Katherine Blouin

Associate Professor

Campus

Fields of Study

Biography

I am Associate Professor of ancient History in the departments of Historical and Cultural Studies (UTSC) and Classics (UTSG), with cross-appointments in the graduate departments of History and Religion, as well as a membership in the Archaeology Center and the Center for Jewish Studies. I have PhDs in Roman History from the Université Laval (Québec City, Canada) and the Université de Nice Sophia Antipolis (Nice, France), and a Postdoctoral Diploma in Greek Papyrology from the École Pratique des Hautes Études (Paris, France).

My work centres on socio-economic and environmental history, with a focus on ancient, and particularly Roman, Egypt, as well as on the ethics and (de)colonial entailments of Antiquity-related fields. I have written and taught about the Judaeo-Alexandrian conflict, the environmental history of the Nile Delta, multiculturalism, cultural and religious identities, as well as Lands, (non)-Human beings, and periods that are commonly considered to be ‘marginal’. I have also worked on the cataloging, restoration, and digitization of the Greek papyrus collection in the Bibliothèque Nationale de France, and have edited Greek documents from that collection, as well as from the Franco-Italian mission at Tebtunis.

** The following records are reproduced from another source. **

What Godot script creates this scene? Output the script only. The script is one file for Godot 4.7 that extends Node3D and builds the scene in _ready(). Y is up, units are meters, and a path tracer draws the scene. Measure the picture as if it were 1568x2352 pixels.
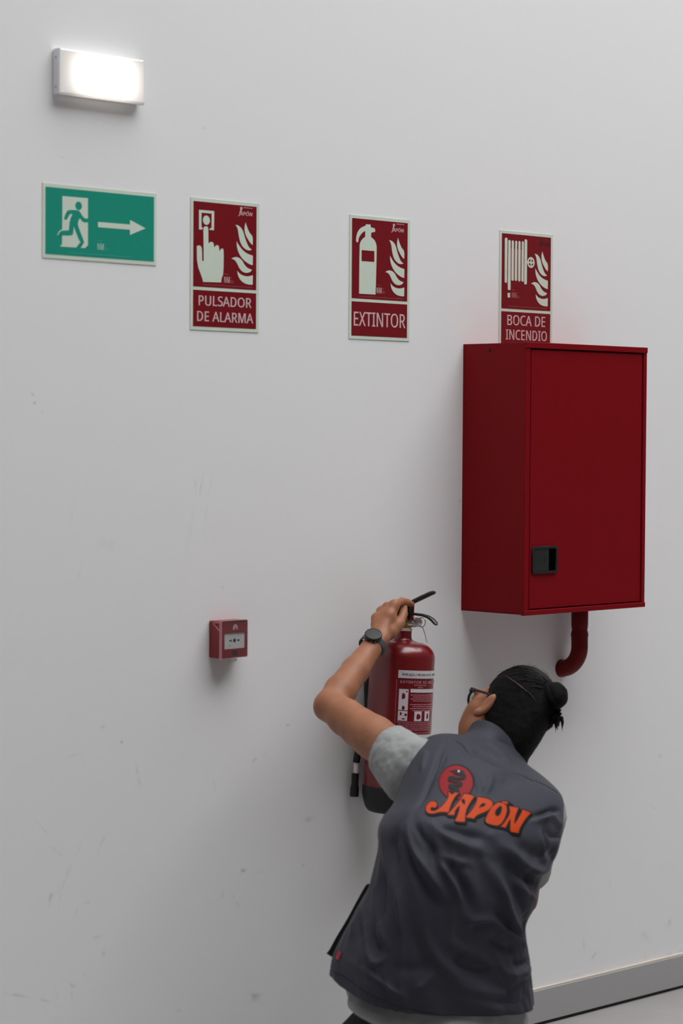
extends Node3D

# ---------- mesh helpers ----------
class MB:
	var v := PackedVector3Array()
	var n := PackedVector3Array()
	var u := PackedVector2Array()
	var ix := PackedInt32Array()
	func p(pos: Vector3, nor: Vector3, uv := Vector2.ZERO) -> int:
		v.append(pos); n.append(nor); u.append(uv)
		return v.size() - 1
	func tri(a: int, b: int, c: int) -> void:
		var g := (v[b] - v[a]).cross(v[c] - v[a])
		if g.dot(n[a] + n[b] + n[c]) > 0.0:
			ix.append(a); ix.append(c); ix.append(b)
		else:
			ix.append(a); ix.append(b); ix.append(c)
	func quad(a: int, b: int, c: int, d: int) -> void:
		tri(a, b, c); tri(a, c, d)
	func mesh() -> ArrayMesh:
		var a := []
		a.resize(Mesh.ARRAY_MAX)
		a[Mesh.ARRAY_VERTEX] = v
		a[Mesh.ARRAY_NORMAL] = n
		a[Mesh.ARRAY_TEX_UV] = u
		a[Mesh.ARRAY_INDEX] = ix
		var m := ArrayMesh.new()
		m.add_surface_from_arrays(Mesh.PRIMITIVE_TRIANGLES, a)
		return m
	# a box with rounded edges
	func rbox(c: Vector3, s: Vector3, r: float, t := Basis.IDENTITY) -> void:
		var h := s * 0.5
		r = minf(r, minf(h.x, minf(h.y, h.z)))
		for ax in 3:
			var a1 := (ax + 1) % 3
			var a2 := (ax + 2) % 3
			for sg in [-1.0, 1.0]:
				var l1 := [-h[a1], -h[a1] + r * 0.3, -h[a1] + r, h[a1] - r, h[a1] - r * 0.3, h[a1]]
				var l2 := [-h[a2], -h[a2] + r * 0.3, -h[a2] + r, h[a2] - r, h[a2] - r * 0.3, h[a2]]
				var id := []
				for i in 6:
					for j in 6:
						var q := Vector3.ZERO
						q[ax] = sg * h[ax]
						q[a1] = l1[i]
						q[a2] = l2[j]
						var inn := q.clamp(-h + Vector3(r, r, r), h - Vector3(r, r, r))
						var nn := (q - inn).normalized()
						id.append(p(c + t * (inn + nn * r), t * nn, Vector2(q[a1], q[a2])))
				for i in 5:
					for j in 5:
						quad(id[i * 6 + j], id[i * 6 + j + 1], id[i * 6 + j + 7], id[i * 6 + j + 6])
	# a lathe: profile of (radius, height) along an axis; sharp where sharp[i]
	func lathe(prof: PackedVector2Array, seg: int, t := Transform3D.IDENTITY) -> void:
		var m := prof.size()
		for i in m - 1:
			var d := prof[i + 1] - prof[i]
			if d.length() < 1e-7:
				continue
			var ns := []
			for e in 2:
				var k := i + e
				var tt := d.normalized()
				var o := k + (1 if e == 1 else -1)
				if o >= 0 and o < m:
					var d2 := (prof[k + 1] - prof[k]) if e == 1 else (prof[k] - prof[k - 1])
					if d2.length() > 1e-7 and d2.normalized().dot(tt) > 0.8:
						tt = (tt + d2.normalized()).normalized()
				ns.append(Vector2(tt.y, -tt.x))
			var row := []
			for e in 2:
				for j in seg + 1:
					var a := TAU * j / seg
					var dir := Vector3(cos(a), 0, sin(a))
					row.append(p(t * (dir * prof[i + e].x + Vector3(0, prof[i + e].y, 0)), (t.basis * (dir * ns[e].x + Vector3(0, ns[e].y, 0))).normalized(), Vector2(float(j) / seg, prof[i + e].y)))
			for j in seg:
				quad(row[j], row[j + 1], row[seg + 2 + j], row[seg + 1 + j])
	# a tube along points with radii, optional flattening of the section
	func tube(pts: Array, rad: Array, seg := 12, up := Vector3.UP, flat := 1.0, caps := true) -> void:
		var m := pts.size()
		var rows := []
		for i in m:
			var d: Vector3 = (pts[mini(i + 1, m - 1)] - pts[maxi(i - 1, 0)])
			d = d.normalized()
			var s := d.cross(up)
			if s.length() < 1e-4:
				s = d.cross(Vector3(0.3, 0.1, 0.9))
			s = s.normalized()
			var w := s.cross(d).normalized()
			var row := []
			for j in seg + 1:
				var a := TAU * j / seg
				var off: Vector3 = s * cos(a) * rad[i] + w * sin(a) * rad[i] * flat
				var nn: Vector3 = (s * cos(a) * flat + w * sin(a)).normalized()
				row.append(p(pts[i] + off, nn, Vector2(float(j) / seg, float(i) / m)))
			rows.append(row)
			if caps and (i == 0 or i == m - 1):
				var cn := -d if i == 0 else d
				var cc := p(pts[i] + cn * rad[i] * 0.35, cn)
				var ring := []
				for j in seg + 1:
					ring.append(p(v[row[j]], (n[row[j]] * 0.6 + cn).normalized()))
				for j in seg:
					tri(cc, ring[j], ring[j + 1])
		for i in m - 1:
			for j in seg:
				quad(rows[i][j], rows[i][j + 1], rows[i + 1][j + 1], rows[i + 1][j])
	# a flat polygon (millimetres, y down) as a thin plate facing +z
	func plate(poly: PackedVector2Array, z0: float, z1: float, k := 0.001) -> void:
		var t := Geometry2D.triangulate_polygon(poly)
		var b := v.size()
		for q in poly:
			p(Vector3(q.x * k, -q.y * k, z1), Vector3.BACK)
		for i in range(0, t.size(), 3):
			tri(b + t[i], b + t[i + 1], b + t[i + 2])
		var m := poly.size()
		var cw := Geometry2D.is_polygon_clockwise(poly)
		for i in m:
			var a := poly[i]
			var c := poly[(i + 1) % m]
			var e := (c - a).normalized()
			var nn := Vector3(e.y, e.x, 0) if not cw else Vector3(-e.y, -e.x, 0)
			quad(p(Vector3(a.x * k, -a.y * k, z0), nn), p(Vector3(c.x * k, -c.y * k, z0), nn), p(Vector3(c.x * k, -c.y * k, z1), nn), p(Vector3(a.x * k, -a.y * k, z1), nn))

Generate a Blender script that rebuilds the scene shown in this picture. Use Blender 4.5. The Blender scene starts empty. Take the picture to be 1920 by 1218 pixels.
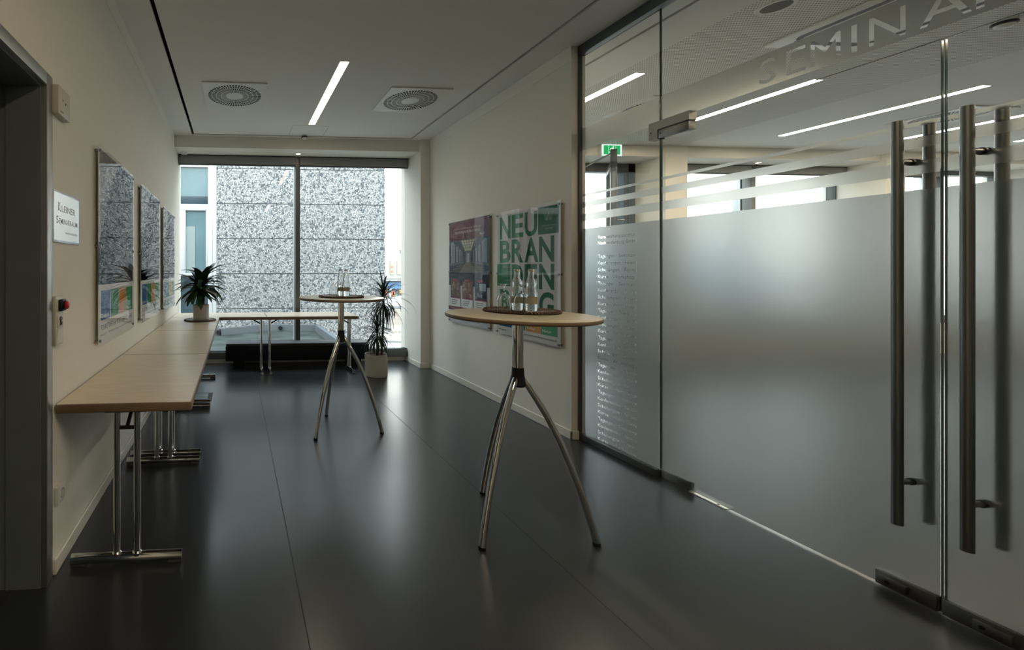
import bpy, bmesh, math, random
from mathutils import Vector, Matrix
PI = math.pi
C = bpy.context.scene.collection
SC = bpy.context.scene
random.seed(7)

# ------------------------------------------------------------------ materials
MATS = {}
def nt(name):
    m = bpy.data.materials.new(name); m.use_nodes = True
    n = m.node_tree.nodes; n.clear()
    out = n.new('ShaderNodeOutputMaterial')
    return m, n, m.node_tree.links, out
def pbsdf(n, col, rough=.5, metal=0, spec=.5, trans=0, ior=1.45):
    b = n.new('ShaderNodeBsdfPrincipled')
    b.inputs['Base Color'].default_value = (*col, 1)
    b.inputs['Roughness'].default_value = rough
    b.inputs['Metallic'].default_value = metal
    b.inputs['Specular IOR Level'].default_value = spec
    b.inputs['Transmission Weight'].default_value = trans
    b.inputs['IOR'].default_value = ior
    return b
def mat(name, col, rough=.5, metal=0, spec=.5, trans=0, ior=1.45, var=.0, scale=20, bump=0, stretch=(1, 1, 1)):
    """principled surface with a little noise in colour and relief"""
    if name in MATS: return MATS[name]
    m, n, l, out = nt(name)
    b = pbsdf(n, col, rough, metal, spec, trans, ior)
    if var or bump:
        tc = n.new('ShaderNodeTexCoord'); mp = n.new('ShaderNodeMapping'); mp.inputs['Scale'].default_value = stretch
        nz = n.new('ShaderNodeTexNoise'); nz.inputs['Scale'].default_value = scale; nz.inputs['Detail'].default_value = 6
        l.new(tc.outputs['Object'], mp.inputs['Vector']); l.new(mp.outputs['Vector'], nz.inputs['Vector'])
        if var:
            r = n.new('ShaderNodeValToRGB')
            r.color_ramp.elements[0].position = .3; r.color_ramp.elements[1].position = .7
            r.color_ramp.elements[0].color = (*[c * (1 - var) for c in col], 1)
            r.color_ramp.elements[1].color = (*[min(1, c * (1 + var)) for c in col], 1)
            l.new(nz.outputs['Fac'], r.inputs['Fac']); l.new(r.outputs['Color'], b.inputs['Base Color'])
        if bump:
            bp = n.new('ShaderNodeBump'); bp.inputs['Strength'].default_value = bump; bp.inputs['Distance'].default_value = .002
            l.new(nz.outputs['Fac'], bp.inputs['Height']); l.new(bp.outputs['Normal'], b.inputs['Normal'])
    l.new(b.outputs['BSDF'], out.inputs['Surface'])
    MATS[name] = m
    return m
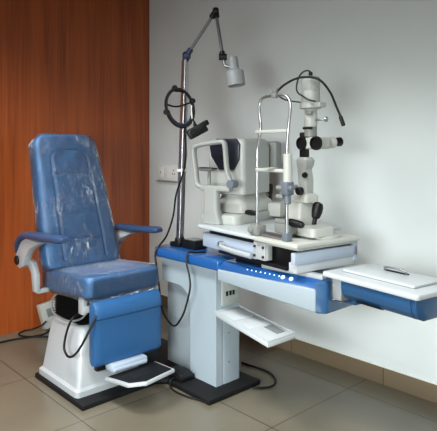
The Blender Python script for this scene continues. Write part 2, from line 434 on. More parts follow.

My current work focuses on the ways in which imperialism and Orientalism have impacted (and are still impacting) Antiquity fields like Classics, Papyrology, and Egyptology, and how these entanglements manifest themselves in (settler) colonial and White supremacist contexts. I am the author of Le conflit judéo-alexandrin de 38-41 : l’identité juive à l’épreuve (Paris, 2005) and Triangular Landscapes: Environment, Society and the State in the Nile Delta under Roman Rule (Oxford, 2014), as well as the editor of the volume The Nile Delta: Histories from Antiquity to the Modern Period (Cambridge, forthcoming) and co-editor (with Ben Akrigg) of the Routledge Handbook of Classics and Potscolonial Theory (London). My upcoming monograph is entitled Inventing Alexandria (New Haven). It explores the history, historiography, and reception of pre- to early Hellenistic Alexandria in Egypt. I am also a co-founder and editor (with Usama Ali Gad and Rachel Mairs) of the platform Everyday Orientalism.